►

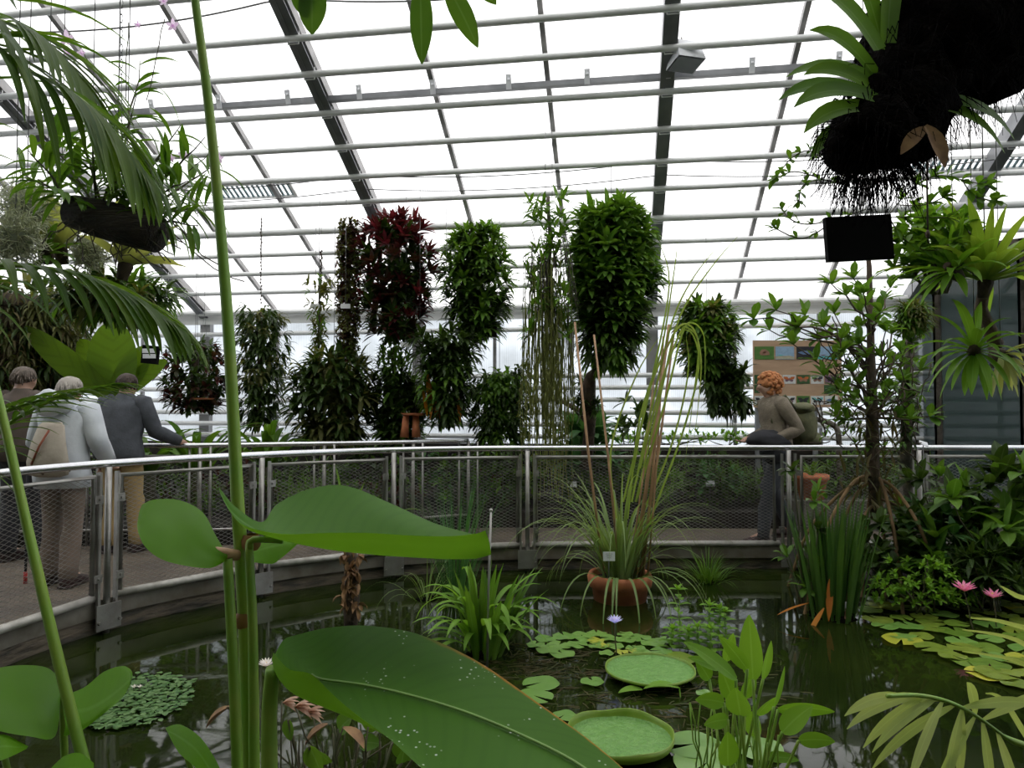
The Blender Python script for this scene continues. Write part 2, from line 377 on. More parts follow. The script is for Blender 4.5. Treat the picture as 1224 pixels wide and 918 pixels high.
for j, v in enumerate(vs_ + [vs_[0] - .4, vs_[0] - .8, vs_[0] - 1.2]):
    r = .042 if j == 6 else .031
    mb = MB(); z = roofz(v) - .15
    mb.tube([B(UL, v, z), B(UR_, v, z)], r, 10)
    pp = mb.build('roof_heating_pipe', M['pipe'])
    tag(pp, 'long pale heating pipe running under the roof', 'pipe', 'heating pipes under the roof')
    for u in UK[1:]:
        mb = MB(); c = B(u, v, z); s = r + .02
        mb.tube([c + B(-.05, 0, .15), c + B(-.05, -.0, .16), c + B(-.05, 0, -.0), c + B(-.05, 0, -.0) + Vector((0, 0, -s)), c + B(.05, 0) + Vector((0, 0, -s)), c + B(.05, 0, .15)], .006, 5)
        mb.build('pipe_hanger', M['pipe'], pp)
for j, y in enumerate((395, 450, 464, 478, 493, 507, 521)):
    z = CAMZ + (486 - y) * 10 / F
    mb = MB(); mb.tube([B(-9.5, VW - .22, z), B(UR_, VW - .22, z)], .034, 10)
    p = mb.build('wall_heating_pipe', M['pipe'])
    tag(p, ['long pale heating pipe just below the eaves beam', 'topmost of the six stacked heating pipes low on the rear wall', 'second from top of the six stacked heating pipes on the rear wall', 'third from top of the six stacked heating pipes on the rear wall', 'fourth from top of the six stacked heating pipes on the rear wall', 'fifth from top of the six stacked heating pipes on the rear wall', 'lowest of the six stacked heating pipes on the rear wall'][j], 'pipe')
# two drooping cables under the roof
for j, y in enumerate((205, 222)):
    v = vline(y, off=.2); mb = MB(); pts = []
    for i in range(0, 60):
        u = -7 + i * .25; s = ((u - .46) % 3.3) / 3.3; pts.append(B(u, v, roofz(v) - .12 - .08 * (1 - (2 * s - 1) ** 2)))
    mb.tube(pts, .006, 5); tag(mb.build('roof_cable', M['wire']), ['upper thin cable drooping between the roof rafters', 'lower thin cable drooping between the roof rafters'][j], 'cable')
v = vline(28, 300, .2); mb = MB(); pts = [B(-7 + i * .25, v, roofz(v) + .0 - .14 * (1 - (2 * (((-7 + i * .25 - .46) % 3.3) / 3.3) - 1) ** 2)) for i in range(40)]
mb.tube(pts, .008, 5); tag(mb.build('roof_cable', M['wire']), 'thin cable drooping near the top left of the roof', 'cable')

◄

→ What this task involves
Leave the images out, please, and restate each line word for word.

→ Problem solution
The Blender Python script for this scene continues. Write part 2, from line 377 on. More parts follow. The script is for Blender 4.5. Treat the picture as 1224 pixels wide and 918 pixels high.
for j, v in enumerate(vs_ + [vs_[0] - .4, vs_[0] - .8, vs_[0] - 1.2]):
    r = .042 if j == 6 else .031
    mb = MB(); z = roofz(v) - .15
    mb.tube([B(UL, v, z), B(UR_, v, z)], r, 10)
    pp = mb.build('roof_heating_pipe', M['pipe'])
    tag(pp, 'long pale heating pipe running under the roof', 'pipe', 'heating pipes under the roof')
    for u in UK[1:]:
        mb = MB(); c = B(u, v, z); s = r + .02
        mb.tube([c + B(-.05, 0, .15), c + B(-.05, -.0, .16), c + B(-.05, 0, -.0), c + B(-.05, 0, -.0) + Vector((0, 0, -s)), c + B(.05, 0) + Vector((0, 0, -s)), c + B(.05, 0, .15)], .006, 5)
        mb.build('pipe_hanger', M['pipe'], pp)
for j, y in enumerate((395, 450, 464, 478, 493, 507, 521)):
    z = CAMZ + (486 - y) * 10 / F
    mb = MB(); mb.tube([B(-9.5, VW - .22, z), B(UR_, VW - .22, z)], .034, 10)
    p = mb.build('wall_heating_pipe', M['pipe'])
    tag(p, ['long pale heating pipe just below the eaves beam', 'topmost of the six stacked heating pipes low on the rear wall', 'second from top of the six stacked heating pipes on the rear wall', 'third from top of the six stacked heating pipes on the rear wall', 'fourth from top of the six stacked heating pipes on the rear wall', 'fifth from top of the six stacked heating pipes on the rear wall', 'lowest of the six stacked heating pipes on the rear wall'][j], 'pipe')
# two drooping cables under the roof
for j, y in enumerate((205, 222)):
    v = vline(y, off=.2); mb = MB(); pts = []
    for i in range(0, 60):
        u = -7 + i * .25; s = ((u - .46) % 3.3) / 3.3; pts.append(B(u, v, roofz(v) - .12 - .08 * (1 - (2 * s - 1) ** 2)))
    mb.tube(pts, .006, 5); tag(mb.build('roof_cable', M['wire']), ['upper thin cable drooping between the roof rafters', 'lower thin cable drooping between the roof rafters'][j], 'cable')
v = vline(28, 300, .2); mb = MB(); pts = [B(-7 + i * .25, v, roofz(v) + .0 - .14 * (1 - (2 * (((-7 + i * .25 - .46) % 3.3) / 3.3) - 1) ** 2)) for i in range(40)]
mb.tube(pts, .008, 5); tag(mb.build('roof_cable', M['wire']), 'thin cable drooping near the top left of the roof', 'cable')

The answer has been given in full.